The backstop is a diversion to the trap of this transitional agreement of which it has many pitfalls for the UK as an independent sovereign nation.
 
Last edited:

tickedon

Active Member
I don't "support" Boris's deal but I don't oppose it either - too early to tell and so I've not voted. Once I've seen the actual legal text, I may accept it as a way to get Brexit over the line. But there was a lot wrong with May's deal beyond the backstop, and where there have been some suggestions these are also being dealt with (e.g. ongoing alignment with EU laws, state aid limits etc.) it isn't clear yet.

And @PatMrex has an excellent summary of other issues with May's deal too.
 

psikey

Well-known Member
He won't be toast. His voters know he lies and they don't care. They will still vote for him because 'he's Boris'.
You do know its a politicians main requisite to be able to lie (especially convincingly)? Also, reply without answering questions.

Applies to 75% of them anyway.

When opposition/media put Politian's on the spot about sensitive questions they should just say the truth sometimes as in "I'm not telling you my Brexit strategy, the EU do read our news you know!!"
 
Last edited:

psikey

Well-known Member
You do know its a politicians main requisite to be able to lie (especially convincingly)? Also, reply without answering questions.

Applies to 75% of them anyway.

When opposition/media put Politian's on the spot about sensitive questions they should just say the truth sometimes as in "I'm not telling you my Brexit strategy, the EU do read our news you know!!"
Plus male ones being as randy as fu**

How many more !

Does that mean he can't vote in parliament ?
 

tapzilla2k

Distinguished Member
Where he has shot himself in the foot over this was to continue to claim we would leave on the 31st after Parliament moved the goal posts on him. Which makes it harder to claim it's their fault if we don't leave.
Johnson will probably find a way to spin not leaving on the 31st of October. Question is if the UK and EU make compromises on Johnson's deal, will Johnson extend to get it done ? Lots of other bills have to be passed to make Brexit work within the UK's constitution and legal framework. Technically you could get it all done in 10 days flat, but I doubt MP's would allow it. As they'll want to debate each bill on it's own merits and make changes where necessary.
 

psikey

Well-known Member
Johnson will probably find a way to spin not leaving on the 31st of October. Question is if the UK and EU make compromises on Johnson's deal, will Johnson extend to get it done ? Lots of other bills have to be passed to make Brexit work within the UK's constitution and legal framework. Technically you could get it all done in 10 days flat, but I doubt MP's would allow it. As they'll want to debate each bill on it's own merits and make changes where necessary.
More like he has a way to ask for the extension and then neutralise it with something else.
 

Rasczak

Distinguished Member
You do know its a politicians main requisite to be able to lie (especially convincingly)? Also, reply without answering questions.

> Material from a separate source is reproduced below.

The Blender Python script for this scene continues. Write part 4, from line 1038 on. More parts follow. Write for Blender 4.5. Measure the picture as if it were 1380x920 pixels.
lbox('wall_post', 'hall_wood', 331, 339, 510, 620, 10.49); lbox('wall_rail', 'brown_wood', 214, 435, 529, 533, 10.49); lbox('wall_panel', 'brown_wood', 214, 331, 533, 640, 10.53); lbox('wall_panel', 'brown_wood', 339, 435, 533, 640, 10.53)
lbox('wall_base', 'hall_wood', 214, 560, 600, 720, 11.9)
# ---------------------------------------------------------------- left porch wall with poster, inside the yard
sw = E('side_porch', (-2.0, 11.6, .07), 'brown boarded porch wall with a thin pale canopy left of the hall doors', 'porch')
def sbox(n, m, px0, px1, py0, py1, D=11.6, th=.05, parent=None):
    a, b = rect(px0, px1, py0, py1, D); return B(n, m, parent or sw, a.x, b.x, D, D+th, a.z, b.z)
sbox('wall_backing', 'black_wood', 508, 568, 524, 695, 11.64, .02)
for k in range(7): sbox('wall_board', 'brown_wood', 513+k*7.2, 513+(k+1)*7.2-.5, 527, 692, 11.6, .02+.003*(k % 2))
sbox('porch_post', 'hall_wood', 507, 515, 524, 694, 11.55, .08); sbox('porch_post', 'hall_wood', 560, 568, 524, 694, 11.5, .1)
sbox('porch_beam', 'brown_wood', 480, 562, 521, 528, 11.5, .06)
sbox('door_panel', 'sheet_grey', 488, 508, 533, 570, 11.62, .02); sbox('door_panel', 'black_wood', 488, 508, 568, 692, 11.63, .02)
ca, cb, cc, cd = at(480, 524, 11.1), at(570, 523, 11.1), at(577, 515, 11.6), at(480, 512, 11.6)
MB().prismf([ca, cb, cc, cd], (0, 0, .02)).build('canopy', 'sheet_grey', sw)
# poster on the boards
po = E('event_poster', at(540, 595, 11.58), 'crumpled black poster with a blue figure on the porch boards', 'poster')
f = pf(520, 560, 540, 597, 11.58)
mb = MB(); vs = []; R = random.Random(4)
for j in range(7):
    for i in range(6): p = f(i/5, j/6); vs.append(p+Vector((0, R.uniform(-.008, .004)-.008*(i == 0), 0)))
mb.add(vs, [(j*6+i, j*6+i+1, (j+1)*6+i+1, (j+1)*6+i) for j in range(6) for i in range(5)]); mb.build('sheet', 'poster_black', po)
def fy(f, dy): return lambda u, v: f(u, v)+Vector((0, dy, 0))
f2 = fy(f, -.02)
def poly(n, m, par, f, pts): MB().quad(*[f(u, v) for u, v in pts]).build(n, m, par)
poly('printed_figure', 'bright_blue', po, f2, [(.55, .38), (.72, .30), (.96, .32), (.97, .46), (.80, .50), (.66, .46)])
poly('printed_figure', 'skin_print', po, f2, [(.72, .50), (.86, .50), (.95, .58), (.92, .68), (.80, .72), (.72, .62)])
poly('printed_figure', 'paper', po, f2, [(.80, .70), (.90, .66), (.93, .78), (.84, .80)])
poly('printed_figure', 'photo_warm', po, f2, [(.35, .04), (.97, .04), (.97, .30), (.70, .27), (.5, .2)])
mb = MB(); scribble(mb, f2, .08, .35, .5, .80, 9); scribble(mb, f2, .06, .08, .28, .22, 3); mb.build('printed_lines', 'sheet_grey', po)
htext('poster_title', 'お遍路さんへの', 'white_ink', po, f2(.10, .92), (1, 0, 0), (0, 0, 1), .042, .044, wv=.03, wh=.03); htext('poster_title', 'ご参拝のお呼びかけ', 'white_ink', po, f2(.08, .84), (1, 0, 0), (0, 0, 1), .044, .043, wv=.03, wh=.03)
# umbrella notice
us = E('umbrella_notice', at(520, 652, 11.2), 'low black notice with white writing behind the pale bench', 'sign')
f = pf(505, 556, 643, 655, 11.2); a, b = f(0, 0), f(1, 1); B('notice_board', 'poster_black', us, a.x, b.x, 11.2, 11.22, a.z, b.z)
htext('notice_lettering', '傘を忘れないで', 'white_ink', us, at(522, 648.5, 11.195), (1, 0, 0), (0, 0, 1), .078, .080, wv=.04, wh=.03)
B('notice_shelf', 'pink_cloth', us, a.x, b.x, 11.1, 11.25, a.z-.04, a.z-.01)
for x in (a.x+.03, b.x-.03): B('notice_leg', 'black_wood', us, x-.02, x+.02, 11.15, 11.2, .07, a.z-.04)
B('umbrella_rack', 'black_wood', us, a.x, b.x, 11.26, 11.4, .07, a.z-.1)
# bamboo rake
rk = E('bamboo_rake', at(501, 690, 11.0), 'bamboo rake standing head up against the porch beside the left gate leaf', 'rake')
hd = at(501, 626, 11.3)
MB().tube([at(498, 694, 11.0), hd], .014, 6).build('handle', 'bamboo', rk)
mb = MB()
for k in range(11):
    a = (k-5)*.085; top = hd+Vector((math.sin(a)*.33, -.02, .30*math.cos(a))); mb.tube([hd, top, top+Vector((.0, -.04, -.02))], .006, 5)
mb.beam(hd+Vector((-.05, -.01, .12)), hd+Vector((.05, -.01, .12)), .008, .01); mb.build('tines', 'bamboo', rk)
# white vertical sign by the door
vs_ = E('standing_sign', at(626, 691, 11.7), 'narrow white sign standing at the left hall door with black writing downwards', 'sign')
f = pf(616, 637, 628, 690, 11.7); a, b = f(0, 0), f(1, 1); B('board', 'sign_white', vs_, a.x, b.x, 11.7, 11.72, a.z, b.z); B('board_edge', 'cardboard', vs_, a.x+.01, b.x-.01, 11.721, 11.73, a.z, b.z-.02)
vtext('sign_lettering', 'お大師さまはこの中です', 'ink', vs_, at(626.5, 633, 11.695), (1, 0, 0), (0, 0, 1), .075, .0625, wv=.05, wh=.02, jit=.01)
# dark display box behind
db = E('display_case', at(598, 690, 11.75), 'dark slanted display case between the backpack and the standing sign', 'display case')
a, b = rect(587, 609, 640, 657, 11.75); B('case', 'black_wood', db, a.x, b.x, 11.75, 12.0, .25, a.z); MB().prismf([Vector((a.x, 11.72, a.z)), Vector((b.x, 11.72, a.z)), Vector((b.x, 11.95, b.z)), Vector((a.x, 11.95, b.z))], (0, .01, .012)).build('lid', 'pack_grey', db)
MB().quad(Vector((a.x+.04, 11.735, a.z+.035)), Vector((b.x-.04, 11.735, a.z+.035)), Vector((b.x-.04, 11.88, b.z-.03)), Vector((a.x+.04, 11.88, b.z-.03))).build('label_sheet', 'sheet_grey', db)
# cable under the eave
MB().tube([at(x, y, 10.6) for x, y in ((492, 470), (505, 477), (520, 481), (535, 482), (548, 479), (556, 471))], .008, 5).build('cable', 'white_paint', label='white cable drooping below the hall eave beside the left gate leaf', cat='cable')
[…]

Applies to 75% of them anyway.

When opposition/media put Politian's on the spot about sensitive questions they should just say the truth sometimes as in "I'm not telling you my Brexit strategy, the EU do read our news you know!!"
Not sure why you directed that reply to me? I think it was Pacifico you want?

My argument was Johnson was fundamentally dishonest but his supporters accept that (perhaps sharing the same assumption as you have) and therefore he won't be "toast" if Britain extends in the EU.

Anyway, @psikey and @Pacifico I think this is matter for the two of you.
 

Pacifico

Distinguished Member
My argument was Johnson was fundamentally dishonest but his supporters accept that (perhaps sharing the same assumption as you have) and therefore he won't be "toast" if Britain extends in the EU.
Cant see it. Brexit supporters have given the tories the benefit of the doubt over the last 3 years, all the while May was continually promising that we would leave on 31st March. When she reneged on that promise support for the Brexit Party ballooned until Boris took over with his leave on the 31st Oct promise. If Boris proves to be as untrustworthy as May then those supporters are not going to give the Tories a third bite at the cherry.